Kelley told The Missouri Times that a part-time SWAT officer in his district, who also taught in a public school, was not allowed to bring his weapon into school, despite his training, and eventually quit teaching to be an officer full-time.

“We lost a very qualified teacher and someone who can protect our kids because of that,” Kelly said.

The bill has certainly sparked conversation among democrats and republicans alike. Jeanne Kirkton of district 91 opposes the measure, calling it “unnecessary.”

“The law right now, as it is, it says that a school board can give authorization for teachers or administrators with conceal and carry endorsements to bring weapons into school,” Kirkton said. “I have issue with a statewide measure to let schools do something that individual boards can already do.”

Kelley said most school boards in the state are unaware they have that authority, and the lack of awareness is part of the problem. Kirkton, on the other hand, said she would support the measure if it included an amendment allowing individual school districts to say “no” to the new policy. However, state pre-emption law regarding firearms concerns her.

This pre-emption means that no local authority may pass gun regulations stricter than those written into current state law, meaning any school board that did not want teachers to be armed would be unable to restrict them.

“I can understand in some places, where response times from police are maybe not as timely, I can understand supporting [HB 70],” Kirkton said. “But if a school wants to do that, the school board has that right. They have it, so why do we need a state statute to make it so?”

Kelley said he’d head from educators and constituents about arming teachers and administrators and that he’d received “considerably” more calls and emails in favor than in opposition to HB 70.
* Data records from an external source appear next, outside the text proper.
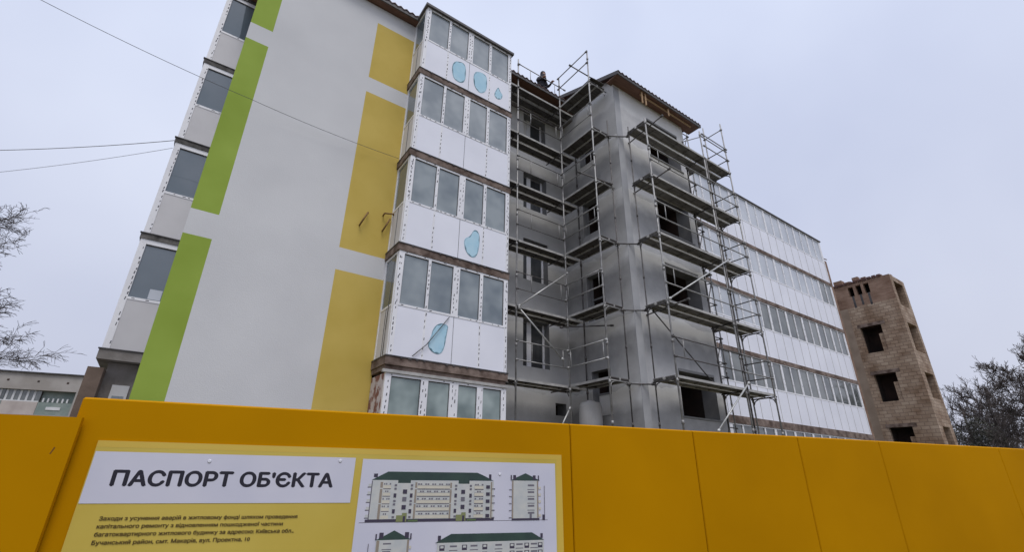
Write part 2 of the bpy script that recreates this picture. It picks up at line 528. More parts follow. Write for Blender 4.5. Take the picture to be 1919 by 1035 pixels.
# --- roofs: corrugated sheet slab with a soffit
def roof_slab(name, x0, x1, y0, y1, z0, rise, parent=None, wave=.2, soffit=None):
    """eave along y0; corrugated sheet rising to y1"""
    mb = MB()
    n = int((x1-x0)/wave)*4
    amp, th = .035, .03
    pts = []
    for i in range(n+1):
        x = x0+(x1-x0)*i/n
        h = amp*math.sin(2*pi*(i % 4)/4)
        pts.append((x, h))
    for (xa, ha), (xb, hb) in zip(pts[:-1], pts[1:]):
        mb.face([(xa, y0, z0+.13+ha), (xb, y0, z0+.13+hb), (xb, y1, z0+.13+rise+hb), (xa, y1, z0+.13+rise+ha)], 0, True)
        mb.face([(xa, y0, z0+.13+ha-th), (xa, y1, z0+.13+rise+ha-th), (xb, y1, z0+.13+rise+hb-th), (xb, y0, z0+.13+hb-th)], 0, True)
        mb.face([(xa, y0, z0+.13+ha-th), (xb, y0, z0+.13+hb-th), (xb, y0, z0+.13+hb), (xa, y0, z0+.13+ha)], 0)
    # soffit board, fascia, verge closers
    mb.box(x0+.02, x1-.02, y0+.06, soffit or y1, z0, z0+.03, 1)
    mb.box(x0+.01, x1-.01, y0+.02, y0+.06, z0-.02, z0+.10, 2)
    for xx in (x0, x1-.04):
        mb.obox((xx, y0+.01, z0-.03), (.04, 0, 0), (0, y1-y0-.01, rise), (0, 0, .15), 2)
    return mb.build(name, ['roof', 'soffit', 'fascia'], parent)

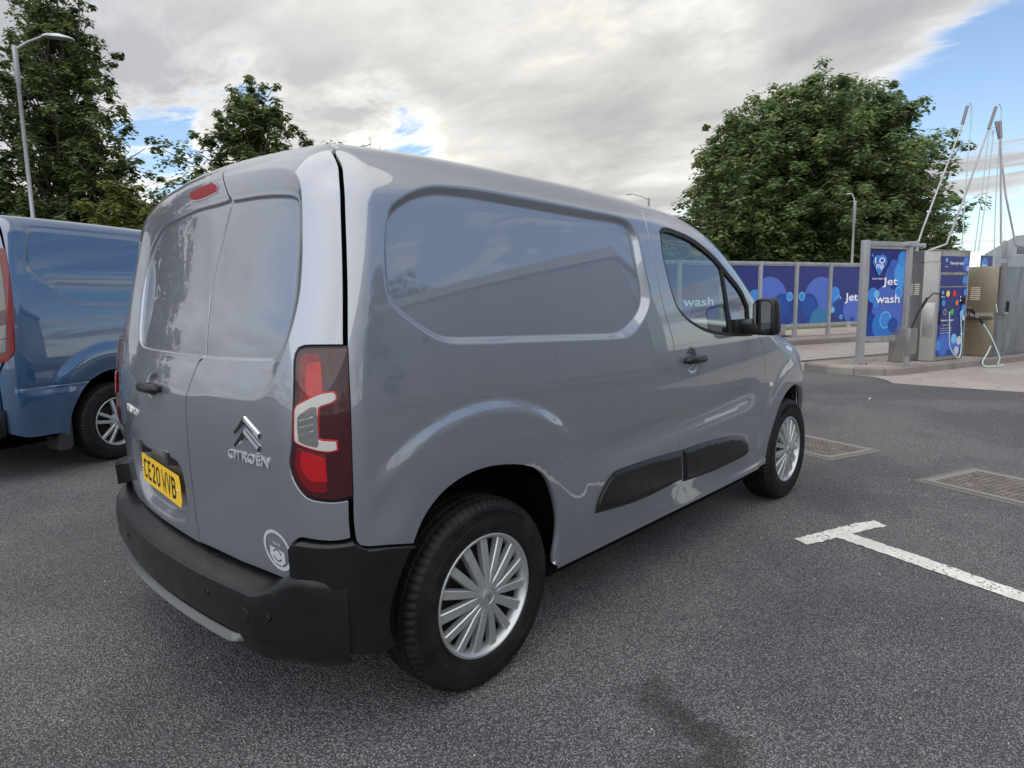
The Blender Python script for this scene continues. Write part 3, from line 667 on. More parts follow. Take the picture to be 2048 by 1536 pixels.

“There might be more guns than people in my district,” Kelley said. “There isn’t some magic bullet solution to gun violence. We need schools not to pass up students who are struggling just to help their self esteem, we need to emphasize reading, we need more open lines of communication at our schools and more secure families. But right now this is a step we can take, this can help fill that hole.”

While Kirkton said she’d feel uncomfortable with teachers in her school being armed, Kelley said he would feel more comfortable. Kelley, a gun-owner and enthusiast, has a conceal and carry endorsement and regularly carries his weapon on him in the Capitol building, which he is permitted to do as an elected member of the House.

Despite differences, they both agreed on one thing: HB 70 will probably pass the house. In the Senate, however, both Kirkton and Kelley agreed passage was far from a lock.